Major game publishers, by and large, work the same way. Due to the vast amounts of money pumped into games, corporations are laser-focused on making the highest return on their investment. They believe the best way to do this is by making the vanilla option, or what they view as the most widely appealing product.

In this case, the vanilla ice cream is live service games. Microsoft bought Activision Blizzard and now owns Overwatch, World of Warcraft, and Call of Duty. Sony purchased Destiny 2 developer Bungie. Square Enix was trying its hand at live service with Marvel’s Avengers, but that didn’t work out.

“Good performance” — Square Enix claims that the underperformance of Marvel’s Avengers and Guardians of the Galaxy lost them $200 million. The company famously reports almost all of its western games as failures. Yet according to a timeline from Embracer of the Tomb Raider franchise, the reboot trilogy developed under Crystal Dynamics accounted for 38 out of the 88 million sales since the franchise's inception.

“Good performance” is a term geared towards the live service model. Companies want to have a reliable cash cow to milk at a steady interval. Single-player-focused games, such as Tomb Raider, don't fit this mold and become less valuable from a cost-benefit perspective.

As more studios are eaten up, the pool of who makes decisions about what games are worth making grows smaller and smaller. The weirder, more diverse games are the ones really being threatened by this trend of consolidation, the Chunky Monkeys of the world. Developers are constricted into a system where they lack the ability to create something new.

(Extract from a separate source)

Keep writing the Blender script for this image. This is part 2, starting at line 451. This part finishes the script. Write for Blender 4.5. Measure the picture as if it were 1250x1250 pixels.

For Square Enix, the problems don’t derive from the Western studios; the real problem is a focus on cash instead of creativity. Balan Wonderworld, developed by a Japanese studio was universally panned by critics. Creator Yuji Naka says this is Square Enix’s fault. In a Twitter thread, Naka says he knew the game wasn’t ready for release, but the publisher pushed for its release anyways.

Likewise, Sony did not greenlight a sequel to Sony Bend’s Days Gone after not being satisfied with sales. Jeff Ross, the director of the game, said Sony made the studio “feel like a big disappointment”.

We will never know how good Balan Wonderworld could have been if Naka was given more time. We will also not see the potential of Days Gone refined into a sequel that could have truly delivered on its open-world promise. Both of these projects died because higher-ups at Square Enix and Sony were more interested in profits than giving developers the room to experiment.

What’s next? Recent rumors suggest that Square Enix may be attempting to make itself look more appealing for its own future acquisition. Sony has currently stated it has a plan to release 10 live service games by 2026. Developers will need to consider alternatives such as self-publishing if they want to make games that don't fit the desired mold.

Studios make names for themselves by creating interesting content. Large corporations acquire them and strip them of their identity. It’s a vicious cycle we’ve seen constantly repeating, and it's harmful to the industry. Having diversity in the range of games we play is a necessity.

Nobody wants to go to an ice cream shop that just sells one flavor.